ECONOMICALLY IMPORTANT GEOLOGICAL CHARACTERISTICS OF MARINE PLACERS
The profitability of mineral extraction is determined by a placer's geological characteristics. Continuity of both grade and physical form, the thickness of any overburden, and the deposit's outline in plan and section contribute to the conclusion. Additional features are the vertical grade profile, the lithology and uniformity, or otherwise, of the bedrock surface, the average, and range of, particle size of the mineral and its disaggregated host sediments, accessory minerals, and the geotechnical particulars of each component sediment requiring excavation.
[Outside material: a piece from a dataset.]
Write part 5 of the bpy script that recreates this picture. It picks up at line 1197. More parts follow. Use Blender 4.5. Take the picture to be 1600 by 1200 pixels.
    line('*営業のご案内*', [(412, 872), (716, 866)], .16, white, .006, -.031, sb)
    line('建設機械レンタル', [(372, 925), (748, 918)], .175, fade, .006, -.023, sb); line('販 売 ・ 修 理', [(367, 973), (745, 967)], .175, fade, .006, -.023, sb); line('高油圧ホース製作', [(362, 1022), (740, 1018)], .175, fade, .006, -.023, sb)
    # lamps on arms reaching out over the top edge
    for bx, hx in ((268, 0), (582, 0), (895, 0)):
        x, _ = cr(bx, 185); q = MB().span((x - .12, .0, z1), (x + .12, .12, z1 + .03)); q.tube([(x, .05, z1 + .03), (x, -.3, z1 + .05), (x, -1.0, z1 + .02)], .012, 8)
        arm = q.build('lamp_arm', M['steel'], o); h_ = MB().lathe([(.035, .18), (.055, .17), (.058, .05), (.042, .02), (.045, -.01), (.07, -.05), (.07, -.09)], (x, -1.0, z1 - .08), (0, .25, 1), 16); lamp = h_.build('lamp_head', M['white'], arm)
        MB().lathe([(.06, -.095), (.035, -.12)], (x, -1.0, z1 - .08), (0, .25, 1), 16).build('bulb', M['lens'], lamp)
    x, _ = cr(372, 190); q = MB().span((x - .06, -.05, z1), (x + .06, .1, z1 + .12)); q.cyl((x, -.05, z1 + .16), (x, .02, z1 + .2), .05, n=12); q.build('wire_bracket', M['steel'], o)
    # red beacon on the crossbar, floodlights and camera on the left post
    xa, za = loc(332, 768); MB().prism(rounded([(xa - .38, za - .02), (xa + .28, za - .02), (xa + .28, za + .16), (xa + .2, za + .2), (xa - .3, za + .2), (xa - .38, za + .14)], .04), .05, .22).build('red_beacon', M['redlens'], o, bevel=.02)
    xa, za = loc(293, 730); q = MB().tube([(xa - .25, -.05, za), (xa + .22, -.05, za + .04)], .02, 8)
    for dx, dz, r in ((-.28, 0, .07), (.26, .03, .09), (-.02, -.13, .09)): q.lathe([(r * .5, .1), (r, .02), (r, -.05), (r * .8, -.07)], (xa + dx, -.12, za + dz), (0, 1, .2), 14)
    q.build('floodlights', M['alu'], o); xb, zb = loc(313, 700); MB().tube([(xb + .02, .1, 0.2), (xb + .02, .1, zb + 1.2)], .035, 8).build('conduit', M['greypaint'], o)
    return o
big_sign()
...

These attributes result from a placer's manner of formation which must be considered, not in submerged isolation but as a whole, from the mineral's source to its destination - from primary to secondary mineralization sites under specific climatic conditions. Each mineral has been variably subjected to a permutation of processes: liberation, transport to, within and from, the ocean, dispersal, disintegration and sorting, deposition and precipitation, concentration, and preservation. Multiple changes in relative sea level, in places combined with coastal faulting, have initiated repetition of each process, accentuated the effects, and modified the earlier ones.
Each mineral has behaved differently, depending on its effective specific gravity and resistance to wear, under tropical to arctic conditions, from the Cretaceous to the Quaternary. Examples of marine placers explored and mined for diamonds, industrial minerals, cassiterite, and precious metals illustrate contrasting formational histories with demonstrated determining influence on their important geological characteristics.